** start of Given data **
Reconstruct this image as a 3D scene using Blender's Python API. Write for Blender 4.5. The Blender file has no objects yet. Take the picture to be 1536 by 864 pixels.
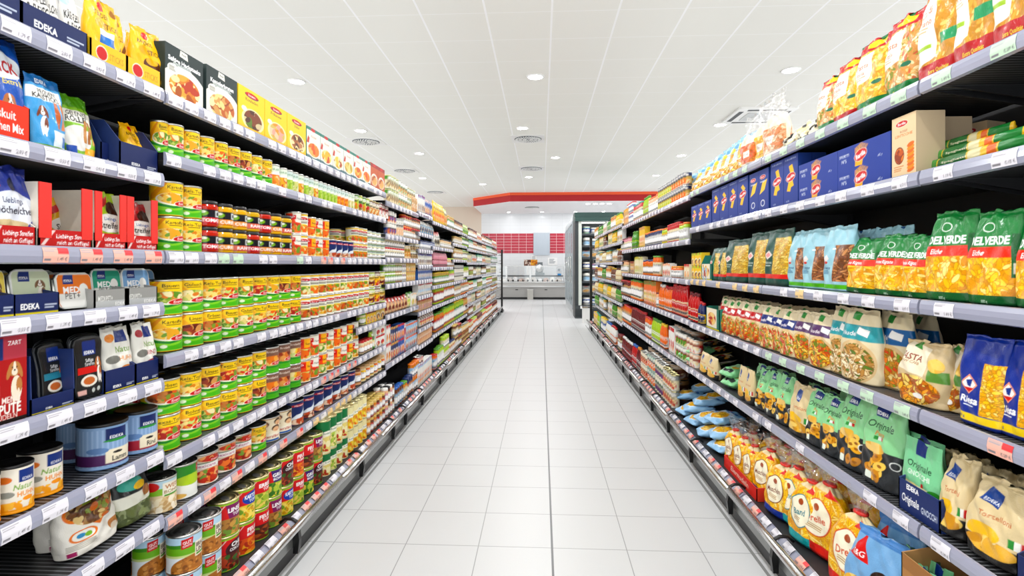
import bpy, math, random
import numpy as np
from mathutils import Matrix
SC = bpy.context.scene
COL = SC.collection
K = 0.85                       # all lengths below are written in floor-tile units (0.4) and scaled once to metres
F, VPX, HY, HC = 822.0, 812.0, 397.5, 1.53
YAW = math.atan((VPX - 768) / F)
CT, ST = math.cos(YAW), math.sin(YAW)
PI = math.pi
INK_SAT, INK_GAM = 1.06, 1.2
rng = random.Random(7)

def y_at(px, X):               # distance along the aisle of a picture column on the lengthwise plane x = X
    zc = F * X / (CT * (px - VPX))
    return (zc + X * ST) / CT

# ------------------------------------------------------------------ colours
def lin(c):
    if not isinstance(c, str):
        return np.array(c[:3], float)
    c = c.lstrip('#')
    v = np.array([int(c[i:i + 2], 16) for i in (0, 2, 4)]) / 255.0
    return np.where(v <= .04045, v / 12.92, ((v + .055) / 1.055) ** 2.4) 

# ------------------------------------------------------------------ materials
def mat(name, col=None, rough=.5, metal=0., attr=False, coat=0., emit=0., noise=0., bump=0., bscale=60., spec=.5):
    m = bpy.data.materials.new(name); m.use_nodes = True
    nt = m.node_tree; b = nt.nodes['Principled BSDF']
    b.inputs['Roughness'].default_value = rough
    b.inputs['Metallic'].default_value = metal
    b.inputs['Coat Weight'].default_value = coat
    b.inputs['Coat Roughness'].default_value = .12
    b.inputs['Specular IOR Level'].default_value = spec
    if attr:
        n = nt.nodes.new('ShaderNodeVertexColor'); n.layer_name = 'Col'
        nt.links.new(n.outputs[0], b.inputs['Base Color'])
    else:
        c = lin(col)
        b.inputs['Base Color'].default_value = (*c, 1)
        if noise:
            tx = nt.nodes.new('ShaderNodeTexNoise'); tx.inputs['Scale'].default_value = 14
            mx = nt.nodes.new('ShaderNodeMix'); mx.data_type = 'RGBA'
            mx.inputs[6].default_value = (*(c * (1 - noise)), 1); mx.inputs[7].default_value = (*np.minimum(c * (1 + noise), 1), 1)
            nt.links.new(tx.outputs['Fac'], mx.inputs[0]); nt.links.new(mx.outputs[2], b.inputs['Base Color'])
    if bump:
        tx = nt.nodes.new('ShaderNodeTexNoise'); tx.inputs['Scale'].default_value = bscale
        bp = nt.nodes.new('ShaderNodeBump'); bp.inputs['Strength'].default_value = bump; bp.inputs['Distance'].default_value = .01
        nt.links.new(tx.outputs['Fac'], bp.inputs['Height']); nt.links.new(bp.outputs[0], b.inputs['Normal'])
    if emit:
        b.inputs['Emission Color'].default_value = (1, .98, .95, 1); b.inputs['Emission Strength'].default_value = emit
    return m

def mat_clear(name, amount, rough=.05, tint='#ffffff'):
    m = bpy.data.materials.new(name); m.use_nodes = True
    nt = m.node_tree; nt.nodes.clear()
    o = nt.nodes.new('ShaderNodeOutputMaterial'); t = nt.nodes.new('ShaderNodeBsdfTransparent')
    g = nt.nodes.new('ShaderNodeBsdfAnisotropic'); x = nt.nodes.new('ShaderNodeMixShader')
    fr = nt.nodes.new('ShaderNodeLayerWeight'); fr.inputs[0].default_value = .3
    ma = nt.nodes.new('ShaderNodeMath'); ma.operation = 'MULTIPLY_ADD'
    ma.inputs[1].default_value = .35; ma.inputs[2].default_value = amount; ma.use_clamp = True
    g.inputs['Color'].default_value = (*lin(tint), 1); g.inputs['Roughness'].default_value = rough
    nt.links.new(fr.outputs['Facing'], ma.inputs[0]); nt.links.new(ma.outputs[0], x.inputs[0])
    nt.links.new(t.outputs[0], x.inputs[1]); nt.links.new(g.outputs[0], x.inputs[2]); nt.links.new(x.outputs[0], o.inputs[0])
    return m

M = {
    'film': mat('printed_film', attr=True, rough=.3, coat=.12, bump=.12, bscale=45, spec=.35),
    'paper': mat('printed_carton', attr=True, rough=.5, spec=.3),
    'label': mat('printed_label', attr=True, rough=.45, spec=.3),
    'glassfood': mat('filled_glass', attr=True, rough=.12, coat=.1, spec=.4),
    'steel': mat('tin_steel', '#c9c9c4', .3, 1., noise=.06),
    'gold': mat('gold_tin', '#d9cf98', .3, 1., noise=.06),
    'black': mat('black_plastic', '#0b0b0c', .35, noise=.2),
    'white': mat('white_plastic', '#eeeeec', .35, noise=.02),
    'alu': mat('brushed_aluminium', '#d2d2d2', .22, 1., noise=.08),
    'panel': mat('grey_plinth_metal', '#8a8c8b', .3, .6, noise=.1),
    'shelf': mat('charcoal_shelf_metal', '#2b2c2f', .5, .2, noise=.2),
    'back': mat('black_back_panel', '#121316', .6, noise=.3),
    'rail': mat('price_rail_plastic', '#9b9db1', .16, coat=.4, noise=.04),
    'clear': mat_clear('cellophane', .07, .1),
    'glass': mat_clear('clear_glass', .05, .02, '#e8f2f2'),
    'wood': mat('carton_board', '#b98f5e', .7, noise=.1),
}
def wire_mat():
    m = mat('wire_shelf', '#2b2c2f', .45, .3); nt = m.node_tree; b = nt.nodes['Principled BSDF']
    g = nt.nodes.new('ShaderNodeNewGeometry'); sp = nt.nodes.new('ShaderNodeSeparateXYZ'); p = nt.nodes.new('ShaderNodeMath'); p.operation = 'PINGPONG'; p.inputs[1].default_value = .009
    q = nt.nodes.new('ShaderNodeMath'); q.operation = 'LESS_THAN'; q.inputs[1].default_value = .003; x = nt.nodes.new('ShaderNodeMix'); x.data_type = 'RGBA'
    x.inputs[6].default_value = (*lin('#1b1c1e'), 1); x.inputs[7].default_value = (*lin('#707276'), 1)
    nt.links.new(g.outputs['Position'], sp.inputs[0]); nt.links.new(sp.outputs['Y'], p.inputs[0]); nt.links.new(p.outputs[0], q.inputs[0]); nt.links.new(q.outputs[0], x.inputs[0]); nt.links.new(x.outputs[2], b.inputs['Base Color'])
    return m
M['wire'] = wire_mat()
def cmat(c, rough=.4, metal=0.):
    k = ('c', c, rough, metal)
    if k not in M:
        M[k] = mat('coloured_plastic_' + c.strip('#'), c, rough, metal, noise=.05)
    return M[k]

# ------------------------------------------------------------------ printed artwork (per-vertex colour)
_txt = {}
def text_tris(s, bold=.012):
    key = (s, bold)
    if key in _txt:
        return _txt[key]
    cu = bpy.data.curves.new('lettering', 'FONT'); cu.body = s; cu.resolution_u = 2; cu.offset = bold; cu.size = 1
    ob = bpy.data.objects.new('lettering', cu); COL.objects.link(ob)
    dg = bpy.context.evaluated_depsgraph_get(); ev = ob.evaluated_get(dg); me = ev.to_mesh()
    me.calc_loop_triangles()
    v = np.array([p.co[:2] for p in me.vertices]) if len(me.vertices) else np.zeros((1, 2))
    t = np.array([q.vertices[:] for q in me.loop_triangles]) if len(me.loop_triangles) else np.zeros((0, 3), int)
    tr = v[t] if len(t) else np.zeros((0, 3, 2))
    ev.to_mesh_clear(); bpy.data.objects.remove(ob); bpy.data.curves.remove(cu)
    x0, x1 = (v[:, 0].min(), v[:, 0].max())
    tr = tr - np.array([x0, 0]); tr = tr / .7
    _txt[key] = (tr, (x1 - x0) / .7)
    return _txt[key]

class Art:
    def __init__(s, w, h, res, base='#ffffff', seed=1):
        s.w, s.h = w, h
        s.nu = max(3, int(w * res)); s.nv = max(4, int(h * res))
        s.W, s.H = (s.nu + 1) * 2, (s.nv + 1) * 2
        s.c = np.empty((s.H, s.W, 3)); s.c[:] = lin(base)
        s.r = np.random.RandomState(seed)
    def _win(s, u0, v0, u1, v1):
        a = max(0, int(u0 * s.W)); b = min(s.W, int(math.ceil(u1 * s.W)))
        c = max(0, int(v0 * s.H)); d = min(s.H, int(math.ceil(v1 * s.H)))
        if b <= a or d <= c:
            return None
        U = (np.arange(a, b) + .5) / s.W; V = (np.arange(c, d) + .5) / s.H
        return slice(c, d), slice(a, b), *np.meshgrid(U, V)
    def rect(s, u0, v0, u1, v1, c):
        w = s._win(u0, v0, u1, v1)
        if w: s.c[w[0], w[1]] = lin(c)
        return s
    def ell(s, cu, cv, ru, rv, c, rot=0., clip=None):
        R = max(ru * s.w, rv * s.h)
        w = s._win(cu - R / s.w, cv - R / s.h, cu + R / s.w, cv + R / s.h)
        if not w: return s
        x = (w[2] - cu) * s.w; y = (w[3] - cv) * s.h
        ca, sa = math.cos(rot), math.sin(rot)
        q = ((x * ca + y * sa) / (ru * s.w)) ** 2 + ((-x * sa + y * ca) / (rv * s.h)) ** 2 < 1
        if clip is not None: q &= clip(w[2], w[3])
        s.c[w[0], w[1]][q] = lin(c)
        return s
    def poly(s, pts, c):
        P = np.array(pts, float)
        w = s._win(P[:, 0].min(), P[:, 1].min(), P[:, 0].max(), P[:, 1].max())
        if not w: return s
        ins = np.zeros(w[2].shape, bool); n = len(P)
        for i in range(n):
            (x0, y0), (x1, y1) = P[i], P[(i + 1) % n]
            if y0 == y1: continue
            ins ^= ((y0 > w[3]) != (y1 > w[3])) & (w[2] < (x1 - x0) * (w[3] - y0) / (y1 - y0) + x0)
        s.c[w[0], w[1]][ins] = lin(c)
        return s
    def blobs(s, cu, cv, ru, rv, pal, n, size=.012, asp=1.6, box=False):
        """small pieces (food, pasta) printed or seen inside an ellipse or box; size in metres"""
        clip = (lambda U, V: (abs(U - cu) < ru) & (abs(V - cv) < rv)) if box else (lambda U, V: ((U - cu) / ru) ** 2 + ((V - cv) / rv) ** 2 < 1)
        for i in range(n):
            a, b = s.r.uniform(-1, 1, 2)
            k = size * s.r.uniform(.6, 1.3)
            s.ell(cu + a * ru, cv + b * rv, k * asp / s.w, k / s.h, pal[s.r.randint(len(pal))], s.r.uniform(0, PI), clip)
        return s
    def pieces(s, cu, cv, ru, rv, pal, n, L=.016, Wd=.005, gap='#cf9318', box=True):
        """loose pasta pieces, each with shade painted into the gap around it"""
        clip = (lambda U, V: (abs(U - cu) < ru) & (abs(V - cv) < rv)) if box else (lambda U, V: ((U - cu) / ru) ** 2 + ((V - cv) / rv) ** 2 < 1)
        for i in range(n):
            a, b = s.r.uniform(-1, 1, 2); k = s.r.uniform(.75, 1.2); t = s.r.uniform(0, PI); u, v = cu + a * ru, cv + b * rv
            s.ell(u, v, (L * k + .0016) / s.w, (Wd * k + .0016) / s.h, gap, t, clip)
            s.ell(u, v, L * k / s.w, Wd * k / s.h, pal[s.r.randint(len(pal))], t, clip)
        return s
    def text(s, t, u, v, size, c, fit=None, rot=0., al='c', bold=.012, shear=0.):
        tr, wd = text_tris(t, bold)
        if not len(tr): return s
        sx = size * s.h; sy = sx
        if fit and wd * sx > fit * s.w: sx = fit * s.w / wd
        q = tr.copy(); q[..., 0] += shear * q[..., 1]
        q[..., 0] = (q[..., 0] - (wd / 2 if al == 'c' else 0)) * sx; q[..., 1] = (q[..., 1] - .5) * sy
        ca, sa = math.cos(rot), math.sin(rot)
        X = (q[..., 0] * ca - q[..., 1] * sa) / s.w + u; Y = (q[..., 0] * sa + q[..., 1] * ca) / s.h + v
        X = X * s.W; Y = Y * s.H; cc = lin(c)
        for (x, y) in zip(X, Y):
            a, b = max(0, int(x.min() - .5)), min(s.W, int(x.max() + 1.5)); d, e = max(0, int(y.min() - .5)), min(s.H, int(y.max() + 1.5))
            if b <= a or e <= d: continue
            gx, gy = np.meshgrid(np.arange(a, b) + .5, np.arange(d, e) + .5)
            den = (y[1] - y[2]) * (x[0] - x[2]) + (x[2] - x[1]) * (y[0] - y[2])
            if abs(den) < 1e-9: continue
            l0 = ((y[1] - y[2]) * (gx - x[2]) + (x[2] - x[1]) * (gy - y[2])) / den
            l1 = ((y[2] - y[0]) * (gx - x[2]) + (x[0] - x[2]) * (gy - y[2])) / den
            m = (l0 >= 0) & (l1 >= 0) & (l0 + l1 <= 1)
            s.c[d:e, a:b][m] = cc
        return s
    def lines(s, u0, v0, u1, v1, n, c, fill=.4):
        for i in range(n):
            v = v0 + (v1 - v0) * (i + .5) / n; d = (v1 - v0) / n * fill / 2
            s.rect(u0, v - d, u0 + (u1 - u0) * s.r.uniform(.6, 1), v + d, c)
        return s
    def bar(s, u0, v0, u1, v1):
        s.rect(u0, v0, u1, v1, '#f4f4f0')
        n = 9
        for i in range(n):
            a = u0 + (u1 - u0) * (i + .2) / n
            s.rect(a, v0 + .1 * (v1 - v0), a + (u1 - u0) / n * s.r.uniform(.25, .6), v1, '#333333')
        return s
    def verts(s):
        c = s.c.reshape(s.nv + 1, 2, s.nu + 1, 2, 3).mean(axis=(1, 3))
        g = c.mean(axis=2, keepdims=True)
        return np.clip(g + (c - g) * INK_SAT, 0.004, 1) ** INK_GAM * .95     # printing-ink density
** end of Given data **
** start of Given data **
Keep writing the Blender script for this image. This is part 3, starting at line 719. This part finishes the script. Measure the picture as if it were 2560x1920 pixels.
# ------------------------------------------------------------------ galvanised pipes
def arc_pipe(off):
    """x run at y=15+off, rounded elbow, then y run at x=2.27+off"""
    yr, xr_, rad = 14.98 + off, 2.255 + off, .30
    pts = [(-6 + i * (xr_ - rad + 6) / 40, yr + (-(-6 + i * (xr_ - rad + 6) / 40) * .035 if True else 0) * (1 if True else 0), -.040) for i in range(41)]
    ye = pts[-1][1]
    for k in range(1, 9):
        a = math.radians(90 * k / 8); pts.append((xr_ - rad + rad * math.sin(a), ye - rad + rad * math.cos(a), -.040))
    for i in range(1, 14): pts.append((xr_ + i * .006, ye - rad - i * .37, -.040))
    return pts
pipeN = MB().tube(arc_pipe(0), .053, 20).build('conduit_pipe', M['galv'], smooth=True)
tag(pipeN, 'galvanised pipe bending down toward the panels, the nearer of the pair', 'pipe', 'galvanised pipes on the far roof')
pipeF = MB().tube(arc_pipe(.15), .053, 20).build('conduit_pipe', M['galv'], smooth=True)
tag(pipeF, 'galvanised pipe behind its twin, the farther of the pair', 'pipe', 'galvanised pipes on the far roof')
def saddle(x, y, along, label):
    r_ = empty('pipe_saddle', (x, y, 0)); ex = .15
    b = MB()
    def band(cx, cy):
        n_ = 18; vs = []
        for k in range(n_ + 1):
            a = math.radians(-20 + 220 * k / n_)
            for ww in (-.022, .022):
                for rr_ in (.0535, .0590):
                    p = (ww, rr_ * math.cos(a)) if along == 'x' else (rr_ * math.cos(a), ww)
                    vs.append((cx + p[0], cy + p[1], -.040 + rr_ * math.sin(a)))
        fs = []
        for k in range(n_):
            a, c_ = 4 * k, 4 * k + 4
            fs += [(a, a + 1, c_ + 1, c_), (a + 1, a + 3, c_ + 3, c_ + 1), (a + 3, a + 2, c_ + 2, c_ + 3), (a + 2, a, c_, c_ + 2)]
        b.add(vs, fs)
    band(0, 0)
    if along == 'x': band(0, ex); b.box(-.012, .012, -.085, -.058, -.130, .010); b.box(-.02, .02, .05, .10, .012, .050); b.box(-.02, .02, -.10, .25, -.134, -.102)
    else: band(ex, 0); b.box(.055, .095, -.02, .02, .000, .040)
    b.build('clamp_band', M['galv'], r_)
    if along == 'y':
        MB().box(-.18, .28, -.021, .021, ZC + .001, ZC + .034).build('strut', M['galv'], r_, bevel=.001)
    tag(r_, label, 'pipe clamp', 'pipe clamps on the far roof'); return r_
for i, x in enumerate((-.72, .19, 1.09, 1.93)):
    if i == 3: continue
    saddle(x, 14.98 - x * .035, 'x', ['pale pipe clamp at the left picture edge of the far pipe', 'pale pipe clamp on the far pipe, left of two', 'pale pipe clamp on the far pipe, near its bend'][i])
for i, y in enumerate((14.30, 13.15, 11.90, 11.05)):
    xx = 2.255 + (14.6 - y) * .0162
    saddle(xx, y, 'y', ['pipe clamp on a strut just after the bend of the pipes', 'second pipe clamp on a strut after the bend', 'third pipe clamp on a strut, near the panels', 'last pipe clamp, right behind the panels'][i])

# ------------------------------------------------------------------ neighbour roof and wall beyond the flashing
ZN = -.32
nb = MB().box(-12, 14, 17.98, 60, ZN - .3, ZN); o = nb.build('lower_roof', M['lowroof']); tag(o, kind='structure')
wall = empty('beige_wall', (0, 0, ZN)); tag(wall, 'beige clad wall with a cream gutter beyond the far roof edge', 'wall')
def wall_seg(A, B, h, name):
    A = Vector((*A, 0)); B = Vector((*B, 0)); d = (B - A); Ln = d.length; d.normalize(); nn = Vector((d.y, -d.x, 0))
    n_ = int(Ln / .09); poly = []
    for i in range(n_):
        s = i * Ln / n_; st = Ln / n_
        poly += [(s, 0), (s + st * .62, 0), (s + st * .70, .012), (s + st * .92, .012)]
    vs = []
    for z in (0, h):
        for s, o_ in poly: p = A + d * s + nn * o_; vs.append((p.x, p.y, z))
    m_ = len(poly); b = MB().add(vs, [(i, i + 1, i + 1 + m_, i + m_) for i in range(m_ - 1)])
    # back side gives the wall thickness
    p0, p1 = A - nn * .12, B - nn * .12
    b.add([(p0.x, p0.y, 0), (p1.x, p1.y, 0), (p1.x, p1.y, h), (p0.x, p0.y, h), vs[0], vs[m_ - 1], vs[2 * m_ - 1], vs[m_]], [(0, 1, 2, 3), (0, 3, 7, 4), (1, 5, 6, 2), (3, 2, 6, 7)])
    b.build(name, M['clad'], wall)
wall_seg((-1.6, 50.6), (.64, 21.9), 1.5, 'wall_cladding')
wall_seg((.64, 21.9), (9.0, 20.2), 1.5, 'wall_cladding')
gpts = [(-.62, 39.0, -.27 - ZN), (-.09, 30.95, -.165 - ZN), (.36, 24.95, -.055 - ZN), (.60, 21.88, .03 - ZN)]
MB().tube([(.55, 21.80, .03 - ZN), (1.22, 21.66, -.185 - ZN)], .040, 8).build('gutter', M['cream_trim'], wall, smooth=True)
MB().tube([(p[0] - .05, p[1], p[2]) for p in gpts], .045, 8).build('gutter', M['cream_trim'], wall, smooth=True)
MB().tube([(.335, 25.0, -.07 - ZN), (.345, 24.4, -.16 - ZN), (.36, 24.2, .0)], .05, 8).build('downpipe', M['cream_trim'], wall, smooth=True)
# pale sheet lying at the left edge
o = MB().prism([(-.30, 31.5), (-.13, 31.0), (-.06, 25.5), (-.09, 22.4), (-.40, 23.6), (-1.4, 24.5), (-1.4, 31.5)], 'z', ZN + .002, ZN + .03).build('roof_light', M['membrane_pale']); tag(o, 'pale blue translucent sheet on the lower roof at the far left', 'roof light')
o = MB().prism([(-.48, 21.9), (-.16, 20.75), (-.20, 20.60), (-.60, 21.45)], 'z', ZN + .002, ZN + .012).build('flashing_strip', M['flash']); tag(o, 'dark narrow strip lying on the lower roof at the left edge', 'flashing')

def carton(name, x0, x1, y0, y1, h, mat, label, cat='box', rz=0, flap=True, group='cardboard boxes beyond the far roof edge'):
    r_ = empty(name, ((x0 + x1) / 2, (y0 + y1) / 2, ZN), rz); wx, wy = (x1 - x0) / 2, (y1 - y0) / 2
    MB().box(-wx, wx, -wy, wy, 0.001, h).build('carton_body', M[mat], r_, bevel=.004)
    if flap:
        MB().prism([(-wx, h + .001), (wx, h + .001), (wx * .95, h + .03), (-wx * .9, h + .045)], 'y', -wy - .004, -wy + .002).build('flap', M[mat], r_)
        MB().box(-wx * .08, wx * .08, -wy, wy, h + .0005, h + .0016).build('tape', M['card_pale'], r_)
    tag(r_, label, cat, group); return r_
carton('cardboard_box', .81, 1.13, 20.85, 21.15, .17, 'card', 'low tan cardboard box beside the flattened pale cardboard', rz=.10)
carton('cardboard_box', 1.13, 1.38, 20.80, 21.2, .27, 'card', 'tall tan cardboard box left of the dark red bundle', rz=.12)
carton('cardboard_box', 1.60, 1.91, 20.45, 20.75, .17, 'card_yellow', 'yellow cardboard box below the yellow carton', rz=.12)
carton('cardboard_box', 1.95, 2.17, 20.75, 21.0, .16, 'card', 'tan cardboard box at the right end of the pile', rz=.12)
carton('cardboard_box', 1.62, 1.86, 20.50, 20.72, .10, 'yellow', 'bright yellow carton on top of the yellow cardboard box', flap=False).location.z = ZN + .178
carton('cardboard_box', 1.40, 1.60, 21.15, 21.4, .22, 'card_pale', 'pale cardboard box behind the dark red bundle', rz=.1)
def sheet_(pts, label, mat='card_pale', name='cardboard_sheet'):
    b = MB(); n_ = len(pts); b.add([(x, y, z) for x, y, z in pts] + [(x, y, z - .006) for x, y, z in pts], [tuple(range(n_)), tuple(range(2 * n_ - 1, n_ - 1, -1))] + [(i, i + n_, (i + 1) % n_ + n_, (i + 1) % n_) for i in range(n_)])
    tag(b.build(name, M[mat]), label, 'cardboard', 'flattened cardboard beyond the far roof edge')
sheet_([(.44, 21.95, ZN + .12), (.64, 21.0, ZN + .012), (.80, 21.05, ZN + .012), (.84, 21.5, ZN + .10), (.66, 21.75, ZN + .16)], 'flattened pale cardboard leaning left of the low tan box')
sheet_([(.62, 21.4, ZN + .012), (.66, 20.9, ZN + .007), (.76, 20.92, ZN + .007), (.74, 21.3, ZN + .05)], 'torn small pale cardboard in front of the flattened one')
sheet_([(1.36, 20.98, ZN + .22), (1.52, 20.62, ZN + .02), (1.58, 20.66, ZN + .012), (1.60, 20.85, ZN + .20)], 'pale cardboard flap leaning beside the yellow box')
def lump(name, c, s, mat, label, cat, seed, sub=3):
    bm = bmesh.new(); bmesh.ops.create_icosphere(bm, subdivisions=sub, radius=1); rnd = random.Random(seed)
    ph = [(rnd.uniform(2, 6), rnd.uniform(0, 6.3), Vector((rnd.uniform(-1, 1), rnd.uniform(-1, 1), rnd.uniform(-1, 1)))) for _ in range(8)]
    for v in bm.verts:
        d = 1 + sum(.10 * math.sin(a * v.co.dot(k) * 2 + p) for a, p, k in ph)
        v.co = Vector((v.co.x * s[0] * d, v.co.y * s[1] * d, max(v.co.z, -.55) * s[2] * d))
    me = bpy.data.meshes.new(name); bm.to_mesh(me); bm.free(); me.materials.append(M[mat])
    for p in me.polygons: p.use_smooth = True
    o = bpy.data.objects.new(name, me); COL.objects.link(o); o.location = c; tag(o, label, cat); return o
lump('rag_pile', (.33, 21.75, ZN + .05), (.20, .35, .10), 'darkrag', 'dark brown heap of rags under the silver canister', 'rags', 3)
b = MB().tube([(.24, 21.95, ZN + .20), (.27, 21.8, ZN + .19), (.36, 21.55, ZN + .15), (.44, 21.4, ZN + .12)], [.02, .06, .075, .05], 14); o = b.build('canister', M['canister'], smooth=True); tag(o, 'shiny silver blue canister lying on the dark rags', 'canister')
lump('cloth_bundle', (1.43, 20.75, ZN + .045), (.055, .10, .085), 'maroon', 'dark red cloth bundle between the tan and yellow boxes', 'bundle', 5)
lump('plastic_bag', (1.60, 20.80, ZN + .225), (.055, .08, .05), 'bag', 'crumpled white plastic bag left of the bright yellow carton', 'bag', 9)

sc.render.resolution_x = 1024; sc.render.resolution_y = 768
** end of Given data **
Give only the lines from the one with "Reconstruct this image" to the one with "return np.where(v <= .04045, v", both included, again and exactly; leave the images out.

▸ **Finished exercise**
Reconstruct this image as a 3D scene using Blender's Python API. Write for Blender 4.5. The Blender file has no objects yet. Take the picture to be 1536 by 864 pixels.
import bpy, math, random
import numpy as np
from mathutils import Matrix
SC = bpy.context.scene
COL = SC.collection
K = 0.85                       # all lengths below are written in floor-tile units (0.4) and scaled once to metres
F, VPX, HY, HC = 822.0, 812.0, 397.5, 1.53
YAW = math.atan((VPX - 768) / F)
CT, ST = math.cos(YAW), math.sin(YAW)
PI = math.pi
INK_SAT, INK_GAM = 1.06, 1.2
rng = random.Random(7)

def y_at(px, X):               # distance along the aisle of a picture column on the lengthwise plane x = X
    zc = F * X / (CT * (px - VPX))
    return (zc + X * ST) / CT

# ------------------------------------------------------------------ colours
def lin(c):
    if not isinstance(c, str):
        return np.array(c[:3], float)
    c = c.lstrip('#')
    v = np.array([int(c[i:i + 2], 16) for i in (0, 2, 4)]) / 255.0
    return np.where(v <= .04045, v / 12.92, ((v + .055) / 1.055) ** 2.4) 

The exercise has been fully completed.